(Stored items)
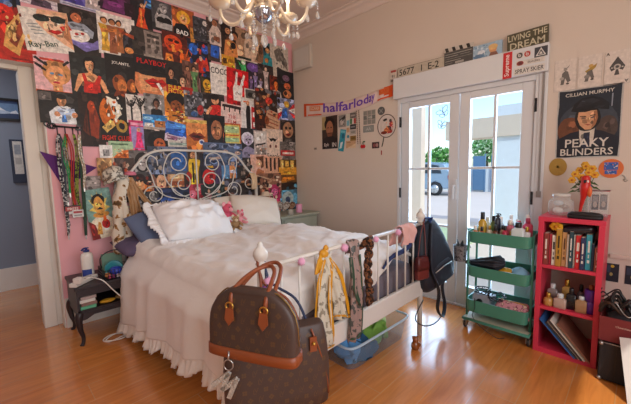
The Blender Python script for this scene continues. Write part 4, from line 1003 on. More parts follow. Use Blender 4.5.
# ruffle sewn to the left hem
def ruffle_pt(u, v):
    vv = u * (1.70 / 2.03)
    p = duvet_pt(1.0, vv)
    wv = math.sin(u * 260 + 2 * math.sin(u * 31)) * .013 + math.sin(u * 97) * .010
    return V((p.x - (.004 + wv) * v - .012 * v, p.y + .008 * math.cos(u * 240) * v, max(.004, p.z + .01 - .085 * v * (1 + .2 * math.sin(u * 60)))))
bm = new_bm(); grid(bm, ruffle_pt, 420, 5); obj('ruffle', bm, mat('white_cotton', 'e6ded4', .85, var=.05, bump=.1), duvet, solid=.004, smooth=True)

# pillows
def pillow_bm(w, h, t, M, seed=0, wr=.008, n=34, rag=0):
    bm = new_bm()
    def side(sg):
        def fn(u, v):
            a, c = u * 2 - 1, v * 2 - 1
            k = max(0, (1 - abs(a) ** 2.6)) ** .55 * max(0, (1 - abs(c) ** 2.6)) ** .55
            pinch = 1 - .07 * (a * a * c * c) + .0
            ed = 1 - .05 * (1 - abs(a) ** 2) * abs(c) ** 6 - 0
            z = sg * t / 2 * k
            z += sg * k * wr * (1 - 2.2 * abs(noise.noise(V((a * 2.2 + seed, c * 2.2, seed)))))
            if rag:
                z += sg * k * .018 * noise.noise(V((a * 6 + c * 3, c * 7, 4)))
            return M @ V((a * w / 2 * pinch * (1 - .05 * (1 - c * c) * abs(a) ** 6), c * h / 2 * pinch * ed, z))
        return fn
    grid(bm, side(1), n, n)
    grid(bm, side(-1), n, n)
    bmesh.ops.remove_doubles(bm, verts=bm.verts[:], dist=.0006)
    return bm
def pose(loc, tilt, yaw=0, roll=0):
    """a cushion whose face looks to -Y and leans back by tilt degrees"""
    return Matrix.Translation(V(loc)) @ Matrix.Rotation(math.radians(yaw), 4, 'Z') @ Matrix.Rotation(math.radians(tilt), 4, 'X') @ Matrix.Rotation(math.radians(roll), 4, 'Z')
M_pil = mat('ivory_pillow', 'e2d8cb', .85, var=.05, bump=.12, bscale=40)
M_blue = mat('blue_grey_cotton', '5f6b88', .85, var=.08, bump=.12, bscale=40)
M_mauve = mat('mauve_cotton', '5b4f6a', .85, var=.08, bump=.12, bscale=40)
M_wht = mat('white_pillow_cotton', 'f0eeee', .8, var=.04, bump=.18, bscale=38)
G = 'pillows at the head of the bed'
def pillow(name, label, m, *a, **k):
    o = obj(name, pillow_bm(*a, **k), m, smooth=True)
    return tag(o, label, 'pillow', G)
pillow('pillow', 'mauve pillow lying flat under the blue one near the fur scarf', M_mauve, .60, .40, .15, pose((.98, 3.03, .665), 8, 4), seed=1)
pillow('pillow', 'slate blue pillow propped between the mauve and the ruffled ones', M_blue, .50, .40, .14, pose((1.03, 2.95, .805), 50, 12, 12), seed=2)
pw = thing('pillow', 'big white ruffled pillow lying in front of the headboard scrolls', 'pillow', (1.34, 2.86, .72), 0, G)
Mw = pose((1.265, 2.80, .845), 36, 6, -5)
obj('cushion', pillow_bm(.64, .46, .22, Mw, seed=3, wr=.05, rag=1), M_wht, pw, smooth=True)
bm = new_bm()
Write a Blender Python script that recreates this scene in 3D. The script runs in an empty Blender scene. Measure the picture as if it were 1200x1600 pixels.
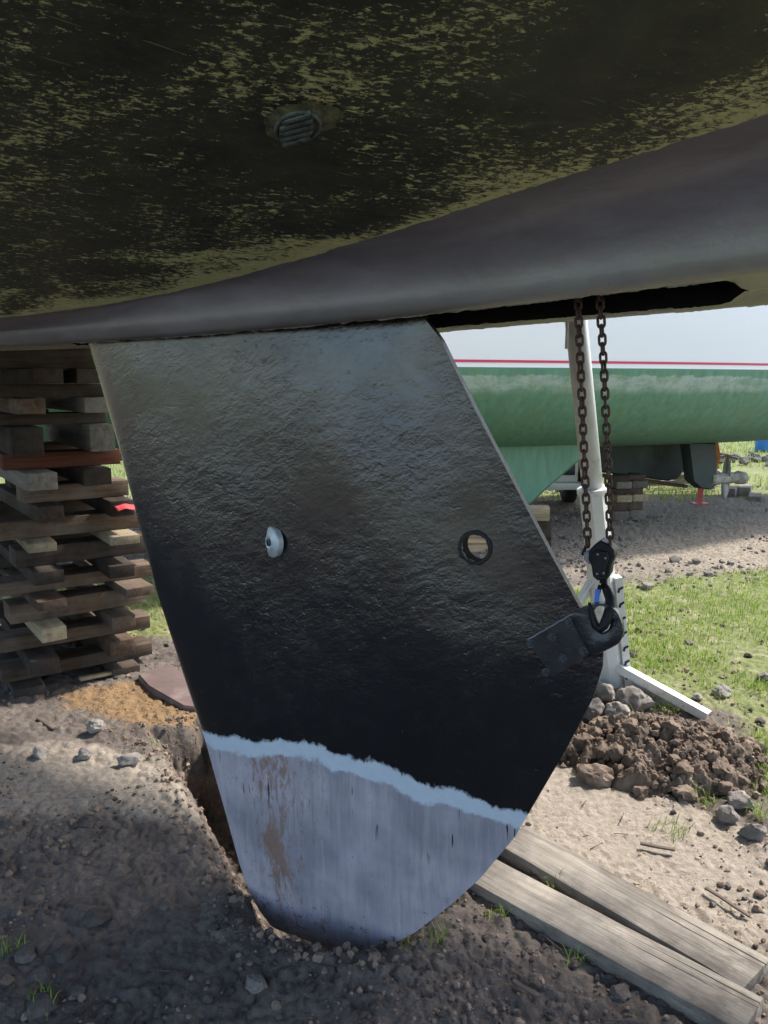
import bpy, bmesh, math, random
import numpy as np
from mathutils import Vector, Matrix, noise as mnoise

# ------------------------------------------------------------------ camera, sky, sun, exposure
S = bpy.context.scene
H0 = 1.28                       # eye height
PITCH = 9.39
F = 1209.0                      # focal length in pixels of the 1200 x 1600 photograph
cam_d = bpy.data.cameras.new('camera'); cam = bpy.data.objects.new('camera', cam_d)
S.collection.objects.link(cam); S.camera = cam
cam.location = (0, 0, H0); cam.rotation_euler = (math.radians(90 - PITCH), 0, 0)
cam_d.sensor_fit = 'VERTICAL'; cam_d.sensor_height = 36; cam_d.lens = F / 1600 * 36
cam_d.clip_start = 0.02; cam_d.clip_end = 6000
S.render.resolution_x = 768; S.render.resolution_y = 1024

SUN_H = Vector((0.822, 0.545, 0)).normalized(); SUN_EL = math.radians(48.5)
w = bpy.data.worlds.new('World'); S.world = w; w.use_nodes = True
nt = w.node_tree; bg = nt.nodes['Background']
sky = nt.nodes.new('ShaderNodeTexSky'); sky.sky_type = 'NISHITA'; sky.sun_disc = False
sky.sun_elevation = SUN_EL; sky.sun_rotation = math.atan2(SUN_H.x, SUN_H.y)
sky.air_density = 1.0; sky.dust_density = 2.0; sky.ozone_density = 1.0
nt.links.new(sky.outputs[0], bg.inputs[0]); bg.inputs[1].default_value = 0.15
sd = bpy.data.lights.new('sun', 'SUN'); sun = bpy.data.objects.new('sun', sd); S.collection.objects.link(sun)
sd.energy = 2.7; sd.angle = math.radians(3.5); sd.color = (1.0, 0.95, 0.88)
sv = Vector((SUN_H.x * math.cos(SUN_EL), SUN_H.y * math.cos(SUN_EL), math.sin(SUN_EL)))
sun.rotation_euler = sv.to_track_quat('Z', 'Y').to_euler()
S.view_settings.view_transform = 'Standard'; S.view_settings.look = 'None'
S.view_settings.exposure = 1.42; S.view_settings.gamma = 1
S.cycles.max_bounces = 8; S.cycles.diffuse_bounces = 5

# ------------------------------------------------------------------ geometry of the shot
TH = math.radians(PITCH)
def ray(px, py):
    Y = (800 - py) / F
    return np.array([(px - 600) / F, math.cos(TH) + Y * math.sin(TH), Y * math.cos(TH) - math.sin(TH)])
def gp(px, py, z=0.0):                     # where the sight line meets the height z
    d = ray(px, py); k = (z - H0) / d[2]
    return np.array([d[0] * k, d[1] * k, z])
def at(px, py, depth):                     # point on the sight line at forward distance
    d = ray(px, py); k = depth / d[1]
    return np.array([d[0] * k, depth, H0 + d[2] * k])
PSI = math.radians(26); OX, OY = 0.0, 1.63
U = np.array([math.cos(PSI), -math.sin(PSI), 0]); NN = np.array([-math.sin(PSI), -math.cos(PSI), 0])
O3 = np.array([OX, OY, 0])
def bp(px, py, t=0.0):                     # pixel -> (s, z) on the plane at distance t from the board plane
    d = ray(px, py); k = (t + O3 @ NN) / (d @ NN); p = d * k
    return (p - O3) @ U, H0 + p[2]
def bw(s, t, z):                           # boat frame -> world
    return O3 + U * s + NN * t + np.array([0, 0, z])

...

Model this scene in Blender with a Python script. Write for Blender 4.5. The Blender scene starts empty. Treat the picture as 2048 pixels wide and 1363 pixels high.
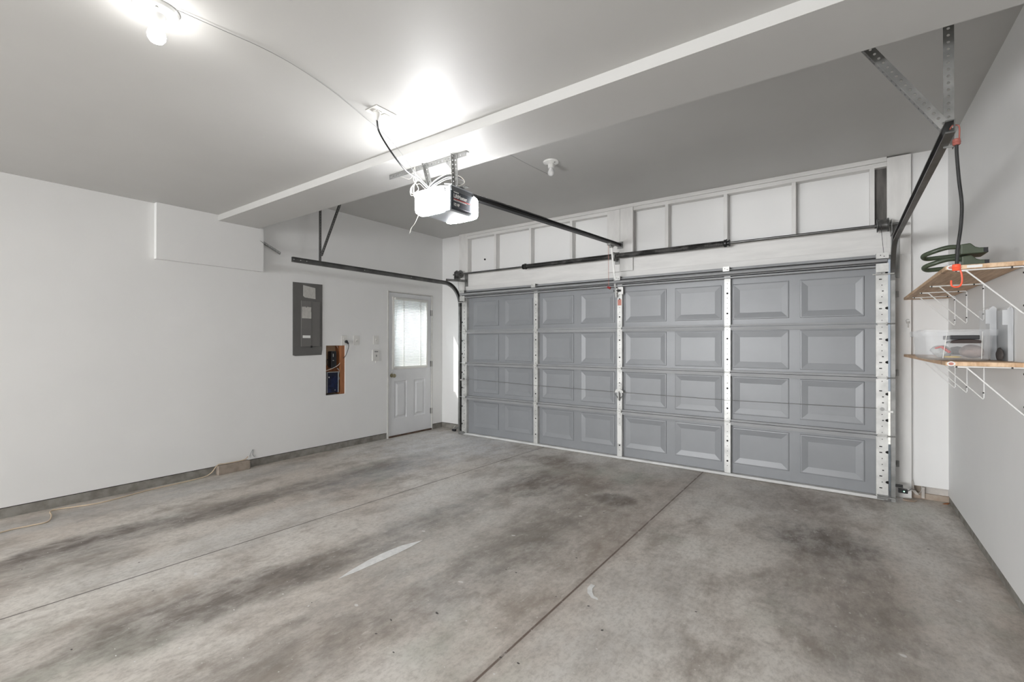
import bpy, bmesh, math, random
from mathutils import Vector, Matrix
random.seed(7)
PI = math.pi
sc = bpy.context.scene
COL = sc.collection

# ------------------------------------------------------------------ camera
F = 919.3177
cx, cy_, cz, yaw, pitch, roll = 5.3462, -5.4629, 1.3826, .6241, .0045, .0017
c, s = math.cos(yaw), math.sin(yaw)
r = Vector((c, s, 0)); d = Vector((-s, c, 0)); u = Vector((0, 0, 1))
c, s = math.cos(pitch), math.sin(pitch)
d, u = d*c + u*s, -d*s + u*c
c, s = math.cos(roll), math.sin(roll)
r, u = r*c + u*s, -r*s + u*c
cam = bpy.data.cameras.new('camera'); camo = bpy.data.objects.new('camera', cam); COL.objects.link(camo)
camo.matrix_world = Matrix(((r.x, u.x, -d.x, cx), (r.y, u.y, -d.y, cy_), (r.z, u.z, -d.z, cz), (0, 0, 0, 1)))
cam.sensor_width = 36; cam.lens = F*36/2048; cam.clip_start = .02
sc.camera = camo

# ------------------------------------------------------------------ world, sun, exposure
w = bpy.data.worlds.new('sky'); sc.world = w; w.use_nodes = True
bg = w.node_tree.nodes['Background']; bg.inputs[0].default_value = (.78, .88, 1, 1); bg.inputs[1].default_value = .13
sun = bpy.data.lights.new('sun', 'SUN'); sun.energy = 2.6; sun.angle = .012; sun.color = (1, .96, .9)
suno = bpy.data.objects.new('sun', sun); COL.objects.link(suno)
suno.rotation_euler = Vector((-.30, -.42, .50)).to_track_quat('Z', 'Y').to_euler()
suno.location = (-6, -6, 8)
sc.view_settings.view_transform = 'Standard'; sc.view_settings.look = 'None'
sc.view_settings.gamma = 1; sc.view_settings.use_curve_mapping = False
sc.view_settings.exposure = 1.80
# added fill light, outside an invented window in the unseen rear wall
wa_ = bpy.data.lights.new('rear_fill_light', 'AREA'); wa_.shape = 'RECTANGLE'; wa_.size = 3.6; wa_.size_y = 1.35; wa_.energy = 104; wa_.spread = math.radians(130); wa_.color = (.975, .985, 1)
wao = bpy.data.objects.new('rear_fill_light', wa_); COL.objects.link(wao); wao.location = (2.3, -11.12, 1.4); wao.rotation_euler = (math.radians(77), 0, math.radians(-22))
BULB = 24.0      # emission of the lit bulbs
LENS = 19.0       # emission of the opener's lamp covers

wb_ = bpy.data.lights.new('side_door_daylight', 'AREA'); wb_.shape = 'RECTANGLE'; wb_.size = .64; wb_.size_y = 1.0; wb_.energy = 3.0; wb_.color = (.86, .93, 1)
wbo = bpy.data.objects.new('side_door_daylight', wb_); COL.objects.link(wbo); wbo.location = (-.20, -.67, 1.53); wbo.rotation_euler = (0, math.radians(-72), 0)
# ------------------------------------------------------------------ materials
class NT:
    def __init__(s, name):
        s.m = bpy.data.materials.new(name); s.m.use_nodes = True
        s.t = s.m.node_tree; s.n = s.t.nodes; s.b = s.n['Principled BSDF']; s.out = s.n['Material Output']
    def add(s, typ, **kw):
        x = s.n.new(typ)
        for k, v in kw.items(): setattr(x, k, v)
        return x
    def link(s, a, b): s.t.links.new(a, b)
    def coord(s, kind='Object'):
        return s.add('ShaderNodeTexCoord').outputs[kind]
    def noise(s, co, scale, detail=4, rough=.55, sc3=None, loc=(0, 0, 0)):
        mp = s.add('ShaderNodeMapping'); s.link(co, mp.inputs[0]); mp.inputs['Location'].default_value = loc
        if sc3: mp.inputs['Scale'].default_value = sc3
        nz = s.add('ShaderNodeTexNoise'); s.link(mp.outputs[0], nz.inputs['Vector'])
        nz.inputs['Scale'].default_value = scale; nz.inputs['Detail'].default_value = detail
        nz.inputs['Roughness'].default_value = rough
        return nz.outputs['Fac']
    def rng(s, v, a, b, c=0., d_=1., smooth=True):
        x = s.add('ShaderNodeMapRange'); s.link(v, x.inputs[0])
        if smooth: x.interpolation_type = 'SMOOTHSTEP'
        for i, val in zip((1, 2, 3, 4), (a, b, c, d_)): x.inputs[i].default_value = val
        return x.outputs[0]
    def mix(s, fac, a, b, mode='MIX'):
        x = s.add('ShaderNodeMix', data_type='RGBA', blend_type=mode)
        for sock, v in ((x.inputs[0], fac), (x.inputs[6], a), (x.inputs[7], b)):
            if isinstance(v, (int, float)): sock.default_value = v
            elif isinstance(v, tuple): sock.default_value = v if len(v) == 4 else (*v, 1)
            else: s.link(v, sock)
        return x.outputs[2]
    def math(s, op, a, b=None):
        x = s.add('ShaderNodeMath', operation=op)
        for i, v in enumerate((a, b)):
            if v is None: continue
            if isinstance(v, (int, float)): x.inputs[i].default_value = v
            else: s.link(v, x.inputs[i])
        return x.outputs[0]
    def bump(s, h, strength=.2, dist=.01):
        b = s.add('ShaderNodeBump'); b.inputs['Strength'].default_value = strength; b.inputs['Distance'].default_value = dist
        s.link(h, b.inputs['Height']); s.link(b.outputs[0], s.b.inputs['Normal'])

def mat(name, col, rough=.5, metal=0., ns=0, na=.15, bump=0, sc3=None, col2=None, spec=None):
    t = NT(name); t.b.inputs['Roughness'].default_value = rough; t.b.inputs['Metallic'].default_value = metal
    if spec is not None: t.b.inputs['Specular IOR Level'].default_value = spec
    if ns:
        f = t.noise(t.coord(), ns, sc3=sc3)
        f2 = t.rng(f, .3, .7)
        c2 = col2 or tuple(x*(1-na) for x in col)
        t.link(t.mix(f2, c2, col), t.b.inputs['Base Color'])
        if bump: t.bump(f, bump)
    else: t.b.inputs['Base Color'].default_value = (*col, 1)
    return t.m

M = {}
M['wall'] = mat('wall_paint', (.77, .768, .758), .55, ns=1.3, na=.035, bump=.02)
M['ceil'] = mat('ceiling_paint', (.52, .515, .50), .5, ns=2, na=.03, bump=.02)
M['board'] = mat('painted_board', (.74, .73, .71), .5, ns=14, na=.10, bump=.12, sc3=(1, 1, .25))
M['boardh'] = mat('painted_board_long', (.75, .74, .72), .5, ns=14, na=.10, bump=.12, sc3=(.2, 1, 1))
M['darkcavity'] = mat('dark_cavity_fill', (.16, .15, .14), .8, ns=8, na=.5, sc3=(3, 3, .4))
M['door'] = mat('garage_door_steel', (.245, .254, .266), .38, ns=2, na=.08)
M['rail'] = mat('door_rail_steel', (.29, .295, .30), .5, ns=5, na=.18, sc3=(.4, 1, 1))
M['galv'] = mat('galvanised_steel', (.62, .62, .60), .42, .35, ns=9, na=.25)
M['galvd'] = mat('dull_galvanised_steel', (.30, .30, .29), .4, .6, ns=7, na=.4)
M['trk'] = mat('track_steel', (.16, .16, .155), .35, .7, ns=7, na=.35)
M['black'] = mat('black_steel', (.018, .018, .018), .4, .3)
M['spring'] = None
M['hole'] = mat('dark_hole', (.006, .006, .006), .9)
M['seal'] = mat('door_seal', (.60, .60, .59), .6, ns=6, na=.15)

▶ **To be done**
Extract exactly and only the span of lines that begins at the line containing "The Blender Python" and ends at the line containing "bm = new_bm();".

▶ **Reply**
The Blender Python script for this scene continues. Write part 4, from line 1003 on. More parts follow. Use Blender 4.5.
# ruffle sewn to the left hem
def ruffle_pt(u, v):
    vv = u * (1.70 / 2.03)
    p = duvet_pt(1.0, vv)
    wv = math.sin(u * 260 + 2 * math.sin(u * 31)) * .013 + math.sin(u * 97) * .010
    return V((p.x - (.004 + wv) * v - .012 * v, p.y + .008 * math.cos(u * 240) * v, max(.004, p.z + .01 - .085 * v * (1 + .2 * math.sin(u * 60)))))
bm = new_bm(); grid(bm, ruffle_pt, 420, 5); obj('ruffle', bm, mat('white_cotton', 'e6ded4', .85, var=.05, bump=.1), duvet, solid=.004, smooth=True)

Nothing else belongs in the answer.